The forecast for India is much lower than OECD's estimated growth of 6.9 per cent for overall Emerging Asia during the same period.
Emerging Asia comprises Southeast Asian nations, China and India.
The Organisation for Economic Cooperation and Development (OECD) said in its report released today that growth in Emerging Asia would remain robust over the medium term, anchored by the steady rise in domestic demand.
"As a whole, the Emerging Asian economies are expected to grow by 6.9 per cent per annum in 2014-18. It is a robust pace, albeit less than the 8.6 per cent registered before the global financial crisis (2000-07).

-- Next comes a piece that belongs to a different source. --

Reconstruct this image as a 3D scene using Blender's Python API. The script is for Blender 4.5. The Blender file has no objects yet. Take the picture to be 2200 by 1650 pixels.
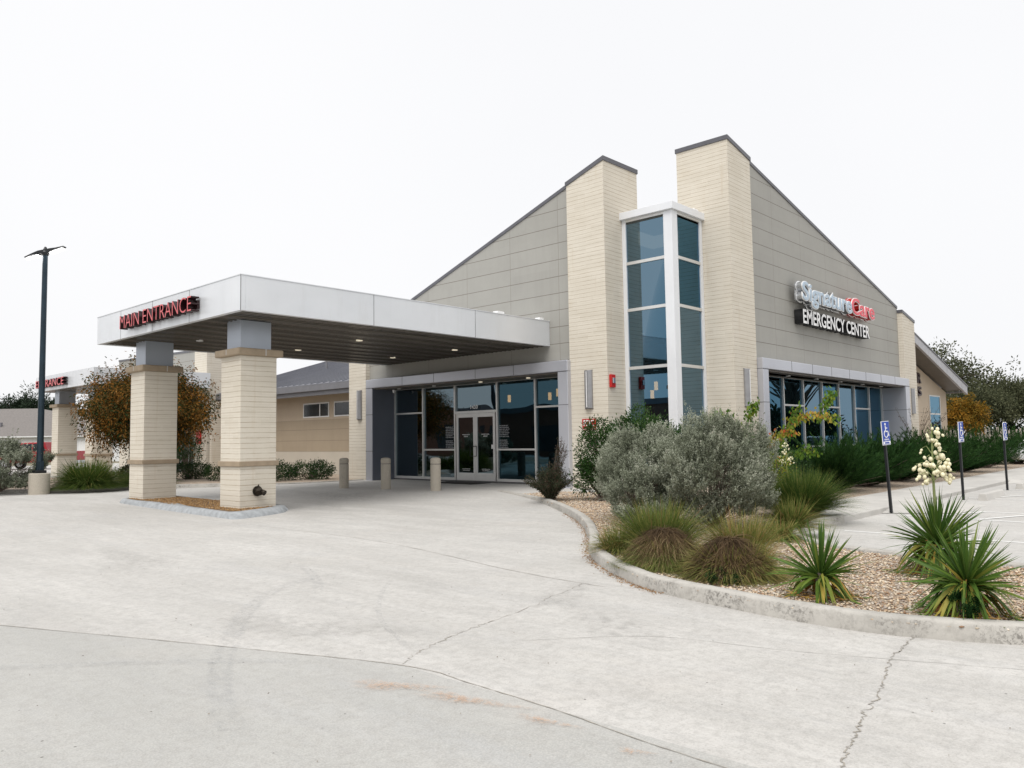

With regard to India, OECD said the country's growth is expected to moderate to 5.9 per cent during 2014-18 period, compared to 7.1 per cent between 2000-07.
"... There are signs of macroeconomic weaknesses, particularly in India and Indonesia, where persistent current account deficits warrant concern," it noted.
India's current account deficit stood at 4.9 per cent of the GDP in the three months ended June.
Economic growth rate slipped to a decade low of 5 per cent in 2012-13 and declined to 4.4 per cent in the first quarter (April-June) of the current financial year.
Even though Indian economy has developed quickly in the last decade, OECD said that however "circumstances have become less conducive to growth".
"... Macroeconomic conditions in the developed economies point to a prolonged external slowdown, while domestic constraints such as high inflationary pressures and rising fiscal and current account deficits have emerged," it noted.
The OECD report has been released ahead of the ASEAN and East Asia Summits here this week, which will be attended by Prime Minister Manmohan Singh and other world leaders.
"Managing international capital flows while ensuring sustainable economic growth will continue to be a key medium term macroeconomic policy challenge facing emerging Asian economies," it added.